You know what would have made this a good episode? Mr. O passing out on the way to their vacation…not on the way back. “Come Fly With Me” should have been 20 minutes of ALF struggling to fly and land the plane. The show could have toyed with the conventions of airplane disaster films the same way “La Cuckaracha” played with sci-fi / horror. The family would have to keep Mrs. Ochmonek unaware of both ALF’s presence and her husband’s condition. The lion’s share of the episode would be ALF engaging in funny dialogue with an air traffic controller who is desperately trying to explain in simple terms how to achieve complicated things, without being aware that he’s speaking to an alien who can’t understand them.

It could have been a nice, fun episode with an element of risk, and a great way to end the season. “ALF has to fly a plane” might not be the most original story idea in history, but it’s a lot better than just cutting to the characters safe at home and saying, “oh btw ALF flew the plane.”

ALF, "Come Fly With Me"

So, that’s the episode.
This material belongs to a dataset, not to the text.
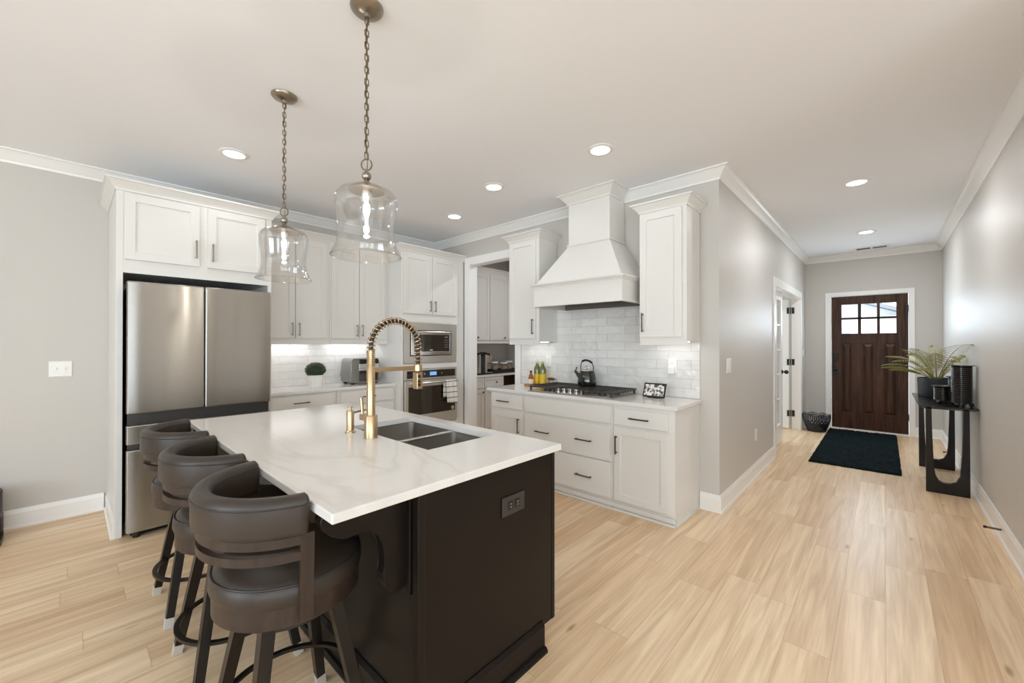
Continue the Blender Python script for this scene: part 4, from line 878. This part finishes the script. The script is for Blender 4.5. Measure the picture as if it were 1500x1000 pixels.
# ------------------------------------------------------------------ pendants
def make_pendant():
    t = thing('pendant_light', 'clear glass bell pendant hanging over the near end of the island', 'pendant light', (0, 0, 1.755), 0, 'glass pendants over the island')
    z0 = -1.755
    def o_(n, bm, m, p=t, s=True): return obj(n, bm, M[m], p, s, False)
    Z = lambda z: z + z0
    bm = B(); lathe(bm, [(0, Z(CEIL)), (.068, Z(CEIL)), (.068, Z(CEIL - .006)), (.060, Z(CEIL - .016)), (.03, Z(CEIL - .026)), (.014, Z(CEIL - .030)), (.012, Z(CEIL - .045)), (0, Z(CEIL - .046))], seg=36); o_('canopy', bm, 'nickel')
    bm = B(); zt, zb = CEIL - .045, 2.175; n = 23; pitch = (zt - zb) / n
    for i in range(n):
        zc = zt - pitch * (i + .5); hl = pitch * .5 + .0035; ax = (1, 0) if i % 2 == 0 else (.25, 1); l = math.hypot(*ax); ax = (ax[0] / l, ax[1] / l); pts = []
        for k in range(16):
            a = 2 * PI * k / 16; u = .0085 * math.cos(a); v = (hl - .0085) * (1 if math.sin(a) > 0 else -1) + .0085 * math.sin(a); pts.append((ax[0] * u, ax[1] * u, Z(zc + v)))
        tube(bm, pts, .0023, 6, True)
    o_('chain', bm, 'chain')
    bm = B(); tube(bm, [(.004 * math.sin(z * 30), .004 * math.cos(z * 30), Z(z)) for z in [zb - .06 + (zt - zb + .06) * i / 50 for i in range(51)]], .0022, 6); o_('cord', bm, 'chain')
    bm = B(); tube(bm, [(.022 * math.cos(a) * .73, -.022 * math.cos(a) * .68, Z(2.150) + .024 * math.sin(a)) for a in [2 * PI * i / 24 for i in range(24)]], .003, 8, True); o_('hanging_ring', bm, 'chain')
    bm = B(); lathe(bm, [(0, Z(2.130)), (.006, Z(2.130)), (.007, Z(2.118))] + [(.020 * math.sin(a) , Z(2.100) + .020 * math.cos(a)) for a in [.4 + (PI - .8) * i / 10 for i in range(11)]] + [(.011, Z(2.078)), (.014, Z(2.068)), (.030, Z(2.066)), (.055, Z(2.056)), (.072, Z(2.040)), (.074, Z(2.036)), (0, Z(2.036))], seg=36); o_('cap', bm, 'nickel')
    bm = B(); lathe(bm, [(0, Z(2.036)), (.022, Z(2.036)), (.022, Z(1.995)), (.018, Z(1.990)), (0, Z(1.990))], seg=20); o_('socket', bm, 'steel_light')
    out = [(.060, 2.046), (.085, 2.043), (.110, 2.032), (.124, 2.015), (.128, 1.996), (.126, 1.965), (.121, 1.925), (.117, 1.885), (.116, 1.850), (.119, 1.820), (.128, 1.792), (.139, 1.770), (.144, 1.758)]
    inn = [(r - .0035, z - (.003 if z > 2.0 else 0)) for r, z in out][::-1]; inn[0] = (.1395, 1.757); out[-1] = (.1455, 1.758)
    bm = B(); lathe(bm, [(r, Z(z)) for r, z in out + inn], seg=56, closed=True); gs_ = o_('glass_shade', bm, 'glass')
    bm = B(); tube(bm, [(.1425 * math.cos(2 * PI * i / 48), .1425 * math.sin(2 * PI * i / 48), Z(1.757)) for i in range(48)], .0032, 8, True); o_('rim', bm, 'glass', gs_)
    bm = B(); lathe(bm, [(0, Z(1.992)), (.012, Z(1.990)), (.014, Z(1.975)), (.022, Z(1.955)), (.027, Z(1.930)), (.025, Z(1.905)), (.014, Z(1.888)), (0, Z(1.884))], seg=24); o_('bulb', bm, 'jar')
    bm = B(); tube(bm, [(0, 0, Z(1.988)), (0, 0, Z(1.975)), (0, 0, Z(1.945)), (0, 0, Z(1.93))], [.006, .013, .013, .006], 12); o_('filament', bm, 'bulb')
    l = bpy.data.lights.new('bulb_light', 'POINT'); l.energy = 3; l.color = (1, .93, .84); l.shadow_soft_size = .012
    lo = bpy.data.objects.new('bulb_light', l); C.objects.link(lo); lo.parent = t; lo.location = (0, 0, Z(1.905))
    return t
pd = make_pendant(); pd.location = (.858, 1.632, 1.755)
dup(pd, (.842, 2.570, 1.755 - .0), 'clear glass bell pendant hanging over the refrigerator end of the island')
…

Everybody’s safe, and ALF’s toaster shits out some burnt catfish. What a metaphor for anyone who stuck with this show through 25 episodes.

Oh well. At least this one didn’t end with the family reminiscing fondly about the mortal danger ALF put them in, like they did at the end of “On the Road Again.”

Willie and Kate did thank him for saving them, though, which is fine…to a degree. Yes, it’s true that if ALF hadn’t been there when Mr. Ochmonek passed out, they could all be dead. However if ALF hadn’t stowed away and / or hadn’t stuffed catfish into the fucking toaster, they wouldn’t have been forced to fly home while Mr. Ochmonek was under the influence of hallucinogenic oysters, so maybe we shouldn’t be so quick to sing his praises.

But, hey, it’s over!

I made it through 25 episodes of this shit without missing a single week, so I honestly do believe I deserve a bit of deep breathing before moving on to season two.

Next week I will post a more general review of season one (something I’m more than happy to adopt from Full House Reviewed) and then I have another couple of surprises to follow. So stick around.

Thanks for reading. It means more than I can say, and it’s a hell of a lot of fun to have such excellent commenters along for the ride. Now, if you’ll excuse me, I need to go make fun of a crippled Korean War veteran for not being conventionally attractive.

—–
* If you remember, Publisher’s Clearing House used to have Ed McMahon as a spokesperson. He’s also namedropped in this episode. I bring this up because I believe he stars in ALF‘s next clip show. That’s sure to be good.

** Although, you have to admit, crashing and killing the Tanners would have ended the season on one hell of a riveting cliffhanger.